— begin —
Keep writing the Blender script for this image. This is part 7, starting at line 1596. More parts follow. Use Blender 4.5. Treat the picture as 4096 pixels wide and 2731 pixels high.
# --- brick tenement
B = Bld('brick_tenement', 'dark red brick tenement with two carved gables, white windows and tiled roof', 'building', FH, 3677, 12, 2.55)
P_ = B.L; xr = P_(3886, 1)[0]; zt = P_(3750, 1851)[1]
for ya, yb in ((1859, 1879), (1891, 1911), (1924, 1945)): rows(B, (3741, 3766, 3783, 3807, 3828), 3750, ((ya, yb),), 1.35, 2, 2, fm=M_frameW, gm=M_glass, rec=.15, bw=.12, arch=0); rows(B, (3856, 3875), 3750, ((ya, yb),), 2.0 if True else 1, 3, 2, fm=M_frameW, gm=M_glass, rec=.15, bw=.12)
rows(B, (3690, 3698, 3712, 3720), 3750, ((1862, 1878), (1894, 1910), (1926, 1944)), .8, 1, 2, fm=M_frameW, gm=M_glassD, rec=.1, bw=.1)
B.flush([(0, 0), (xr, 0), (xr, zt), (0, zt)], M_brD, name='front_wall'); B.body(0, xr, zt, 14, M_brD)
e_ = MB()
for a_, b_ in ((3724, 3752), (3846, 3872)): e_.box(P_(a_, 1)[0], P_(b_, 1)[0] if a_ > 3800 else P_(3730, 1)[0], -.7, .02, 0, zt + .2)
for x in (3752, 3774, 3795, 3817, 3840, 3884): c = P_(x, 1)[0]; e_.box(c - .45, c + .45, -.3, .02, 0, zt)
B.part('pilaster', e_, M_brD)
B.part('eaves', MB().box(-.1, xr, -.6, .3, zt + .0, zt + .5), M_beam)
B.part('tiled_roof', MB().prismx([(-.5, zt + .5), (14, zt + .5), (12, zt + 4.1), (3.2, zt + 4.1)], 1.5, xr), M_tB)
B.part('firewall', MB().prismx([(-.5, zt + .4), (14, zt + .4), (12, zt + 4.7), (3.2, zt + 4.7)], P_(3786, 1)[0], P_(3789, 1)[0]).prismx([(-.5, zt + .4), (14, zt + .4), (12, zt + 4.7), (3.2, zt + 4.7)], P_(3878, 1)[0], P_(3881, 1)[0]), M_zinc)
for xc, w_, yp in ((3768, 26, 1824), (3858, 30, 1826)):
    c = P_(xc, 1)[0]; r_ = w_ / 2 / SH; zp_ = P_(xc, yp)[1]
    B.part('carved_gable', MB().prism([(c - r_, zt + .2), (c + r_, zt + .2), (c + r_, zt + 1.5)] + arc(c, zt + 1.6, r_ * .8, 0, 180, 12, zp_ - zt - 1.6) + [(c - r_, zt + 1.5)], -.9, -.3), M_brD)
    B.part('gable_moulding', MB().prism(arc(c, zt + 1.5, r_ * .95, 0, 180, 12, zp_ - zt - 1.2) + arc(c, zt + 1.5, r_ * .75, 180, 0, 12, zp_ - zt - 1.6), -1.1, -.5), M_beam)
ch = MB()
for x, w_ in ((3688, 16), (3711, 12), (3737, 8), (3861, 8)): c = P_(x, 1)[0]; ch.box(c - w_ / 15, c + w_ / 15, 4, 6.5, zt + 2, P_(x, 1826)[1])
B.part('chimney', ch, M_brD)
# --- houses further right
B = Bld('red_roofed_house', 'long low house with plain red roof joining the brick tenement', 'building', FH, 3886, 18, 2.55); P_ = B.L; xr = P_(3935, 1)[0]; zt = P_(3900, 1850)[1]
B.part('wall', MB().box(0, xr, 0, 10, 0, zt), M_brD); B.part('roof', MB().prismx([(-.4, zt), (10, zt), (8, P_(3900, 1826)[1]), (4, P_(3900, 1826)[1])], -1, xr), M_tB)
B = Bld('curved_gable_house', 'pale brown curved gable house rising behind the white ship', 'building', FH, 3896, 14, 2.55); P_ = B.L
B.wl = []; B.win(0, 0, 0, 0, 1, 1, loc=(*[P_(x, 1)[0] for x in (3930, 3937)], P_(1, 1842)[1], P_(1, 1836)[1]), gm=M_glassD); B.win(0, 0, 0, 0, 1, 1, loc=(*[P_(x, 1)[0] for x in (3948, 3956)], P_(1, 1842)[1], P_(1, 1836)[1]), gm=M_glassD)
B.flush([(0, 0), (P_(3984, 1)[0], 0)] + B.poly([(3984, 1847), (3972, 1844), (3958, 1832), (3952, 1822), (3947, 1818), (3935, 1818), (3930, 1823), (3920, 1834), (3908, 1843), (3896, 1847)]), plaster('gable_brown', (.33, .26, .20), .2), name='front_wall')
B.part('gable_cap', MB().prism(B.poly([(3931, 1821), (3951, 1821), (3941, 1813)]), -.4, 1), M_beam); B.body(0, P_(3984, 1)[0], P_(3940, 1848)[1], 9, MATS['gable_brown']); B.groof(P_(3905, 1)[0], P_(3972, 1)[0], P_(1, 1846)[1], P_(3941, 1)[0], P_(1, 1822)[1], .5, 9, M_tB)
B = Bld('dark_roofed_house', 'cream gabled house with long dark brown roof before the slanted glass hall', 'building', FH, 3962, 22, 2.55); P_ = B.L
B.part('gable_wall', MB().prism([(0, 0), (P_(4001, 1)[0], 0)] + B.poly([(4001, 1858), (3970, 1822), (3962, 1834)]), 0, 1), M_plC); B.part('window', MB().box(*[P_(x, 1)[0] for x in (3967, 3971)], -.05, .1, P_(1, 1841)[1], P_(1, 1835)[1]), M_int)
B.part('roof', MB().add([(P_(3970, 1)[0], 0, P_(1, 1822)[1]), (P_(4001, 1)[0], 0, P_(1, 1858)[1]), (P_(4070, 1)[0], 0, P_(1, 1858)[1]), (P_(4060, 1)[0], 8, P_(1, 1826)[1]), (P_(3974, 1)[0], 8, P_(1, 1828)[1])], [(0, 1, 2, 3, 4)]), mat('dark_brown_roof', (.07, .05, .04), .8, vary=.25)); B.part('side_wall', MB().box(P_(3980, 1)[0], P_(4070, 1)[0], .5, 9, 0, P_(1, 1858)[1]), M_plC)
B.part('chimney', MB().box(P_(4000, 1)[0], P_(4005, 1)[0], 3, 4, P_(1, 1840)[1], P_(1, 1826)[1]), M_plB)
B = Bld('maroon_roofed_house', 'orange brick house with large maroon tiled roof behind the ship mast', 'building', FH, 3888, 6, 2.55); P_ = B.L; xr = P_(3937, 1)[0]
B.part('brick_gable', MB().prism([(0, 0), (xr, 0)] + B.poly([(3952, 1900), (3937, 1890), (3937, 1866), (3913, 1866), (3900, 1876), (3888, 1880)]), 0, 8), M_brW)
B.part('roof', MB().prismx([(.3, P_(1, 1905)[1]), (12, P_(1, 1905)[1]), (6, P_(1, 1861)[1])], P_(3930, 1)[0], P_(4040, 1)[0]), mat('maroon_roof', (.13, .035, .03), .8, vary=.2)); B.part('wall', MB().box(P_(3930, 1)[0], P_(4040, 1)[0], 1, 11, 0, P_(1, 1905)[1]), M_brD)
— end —
- **Problem statement**: Transcribe the full listing above without leaving anything out.

- **Reply to the exercise**:
Keep writing the Blender script for this image. This is part 7, starting at line 1596. More parts follow. Use Blender 4.5. Treat the picture as 4096 pixels wide and 2731 pixels high.
# --- brick tenement
B = Bld('brick_tenement', 'dark red brick tenement with two carved gables, white windows and tiled roof', 'building', FH, 3677, 12, 2.55)
P_ = B.L; xr = P_(3886, 1)[0]; zt = P_(3750, 1851)[1]
for ya, yb in ((1859, 1879), (1891, 1911), (1924, 1945)): rows(B, (3741, 3766, 3783, 3807, 3828), 3750, ((ya, yb),), 1.35, 2, 2, fm=M_frameW, gm=M_glass, rec=.15, bw=.12, arch=0); rows(B, (3856, 3875), 3750, ((ya, yb),), 2.0 if True else 1, 3, 2, fm=M_frameW, gm=M_glass, rec=.15, bw=.12)
rows(B, (3690, 3698, 3712, 3720), 3750, ((1862, 1878), (1894, 1910), (1926, 1944)), .8, 1, 2, fm=M_frameW, gm=M_glassD, rec=.1, bw=.1)
B.flush([(0, 0), (xr, 0), (xr, zt), (0, zt)], M_brD, name='front_wall'); B.body(0, xr, zt, 14, M_brD)
e_ = MB()
for a_, b_ in ((3724, 3752), (3846, 3872)): e_.box(P_(a_, 1)[0], P_(b_, 1)[0] if a_ > 3800 else P_(3730, 1)[0], -.7, .02, 0, zt + .2)
for x in (3752, 3774, 3795, 3817, 3840, 3884): c = P_(x, 1)[0]; e_.box(c - .45, c + .45, -.3, .02, 0, zt)
B.part('pilaster', e_, M_brD)
B.part('eaves', MB().box(-.1, xr, -.6, .3, zt + .0, zt + .5), M_beam)
B.part('tiled_roof', MB().prismx([(-.5, zt + .5), (14, zt + .5), (12, zt + 4.1), (3.2, zt + 4.1)], 1.5, xr), M_tB)
B.part('firewall', MB().prismx([(-.5, zt + .4), (14, zt + .4), (12, zt + 4.7), (3.2, zt + 4.7)], P_(3786, 1)[0], P_(3789, 1)[0]).prismx([(-.5, zt + .4), (14, zt + .4), (12, zt + 4.7), (3.2, zt + 4.7)], P_(3878, 1)[0], P_(3881, 1)[0]), M_zinc)
for xc, w_, yp in ((3768, 26, 1824), (3858, 30, 1826)):
    c = P_(xc, 1)[0]; r_ = w_ / 2 / SH; zp_ = P_(xc, yp)[1]
    B.part('carved_gable', MB().prism([(c - r_, zt + .2), (c + r_, zt + .2), (c + r_, zt + 1.5)] + arc(c, zt + 1.6, r_ * .8, 0, 180, 12, zp_ - zt - 1.6) + [(c - r_, zt + 1.5)], -.9, -.3), M_brD)
    B.part('gable_moulding', MB().prism(arc(c, zt + 1.5, r_ * .95, 0, 180, 12, zp_ - zt - 1.2) + arc(c, zt + 1.5, r_ * .75, 180, 0, 12, zp_ - zt - 1.6), -1.1, -.5), M_beam)
ch = MB()
for x, w_ in ((3688, 16), (3711, 12), (3737, 8), (3861, 8)): c = P_(x, 1)[0]; ch.box(c - w_ / 15, c + w_ / 15, 4, 6.5, zt + 2, P_(x, 1826)[1])
B.part('chimney', ch, M_brD)
# --- houses further right
B = Bld('red_roofed_house', 'long low house with plain red roof joining the brick tenement', 'building', FH, 3886, 18, 2.55); P_ = B.L; xr = P_(3935, 1)[0]; zt = P_(3900, 1850)[1]
B.part('wall', MB().box(0, xr, 0, 10, 0, zt), M_brD); B.part('roof', MB().prismx([(-.4, zt), (10, zt), (8, P_(3900, 1826)[1]), (4, P_(3900, 1826)[1])], -1, xr), M_tB)
B = Bld('curved_gable_house', 'pale brown curved gable house rising behind the white ship', 'building', FH, 3896, 14, 2.55); P_ = B.L
B.wl = []; B.win(0, 0, 0, 0, 1, 1, loc=(*[P_(x, 1)[0] for x in (3930, 3937)], P_(1, 1842)[1], P_(1, 1836)[1]), gm=M_glassD); B.win(0, 0, 0, 0, 1, 1, loc=(*[P_(x, 1)[0] for x in (3948, 3956)], P_(1, 1842)[1], P_(1, 1836)[1]), gm=M_glassD)
B.flush([(0, 0), (P_(3984, 1)[0], 0)] + B.poly([(3984, 1847), (3972, 1844), (3958, 1832), (3952, 1822), (3947, 1818), (3935, 1818), (3930, 1823), (3920, 1834), (3908, 1843), (3896, 1847)]), plaster('gable_brown', (.33, .26, .20), .2), name='front_wall')
B.part('gable_cap', MB().prism(B.poly([(3931, 1821), (3951, 1821), (3941, 1813)]), -.4, 1), M_beam); B.body(0, P_(3984, 1)[0], P_(3940, 1848)[1], 9, MATS['gable_brown']); B.groof(P_(3905, 1)[0], P_(3972, 1)[0], P_(1, 1846)[1], P_(3941, 1)[0], P_(1, 1822)[1], .5, 9, M_tB)
B = Bld('dark_roofed_house', 'cream gabled house with long dark brown roof before the slanted glass hall', 'building', FH, 3962, 22, 2.55); P_ = B.L
B.part('gable_wall', MB().prism([(0, 0), (P_(4001, 1)[0], 0)] + B.poly([(4001, 1858), (3970, 1822), (3962, 1834)]), 0, 1), M_plC); B.part('window', MB().box(*[P_(x, 1)[0] for x in (3967, 3971)], -.05, .1, P_(1, 1841)[1], P_(1, 1835)[1]), M_int)
B.part('roof', MB().add([(P_(3970, 1)[0], 0, P_(1, 1822)[1]), (P_(4001, 1)[0], 0, P_(1, 1858)[1]), (P_(4070, 1)[0], 0, P_(1, 1858)[1]), (P_(4060, 1)[0], 8, P_(1, 1826)[1]), (P_(3974, 1)[0], 8, P_(1, 1828)[1])], [(0, 1, 2, 3, 4)]), mat('dark_brown_roof', (.07, .05, .04), .8, vary=.25)); B.part('side_wall', MB().box(P_(3980, 1)[0], P_(4070, 1)[0], .5, 9, 0, P_(1, 1858)[1]), M_plC)
B.part('chimney', MB().box(P_(4000, 1)[0], P_(4005, 1)[0], 3, 4, P_(1, 1840)[1], P_(1, 1826)[1]), M_plB)
B = Bld('maroon_roofed_house', 'orange brick house with large maroon tiled roof behind the ship mast', 'building', FH, 3888, 6, 2.55); P_ = B.L; xr = P_(3937, 1)[0]
B.part('brick_gable', MB().prism([(0, 0), (xr, 0)] + B.poly([(3952, 1900), (3937, 1890), (3937, 1866), (3913, 1866), (3900, 1876), (3888, 1880)]), 0, 8), M_brW)
B.part('roof', MB().prismx([(.3, P_(1, 1905)[1]), (12, P_(1, 1905)[1]), (6, P_(1, 1861)[1])], P_(3930, 1)[0], P_(4040, 1)[0]), mat('maroon_roof', (.13, .035, .03), .8, vary=.2)); B.part('wall', MB().box(P_(3930, 1)[0], P_(4040, 1)[0], 1, 11, 0, P_(1, 1905)[1]), M_brD)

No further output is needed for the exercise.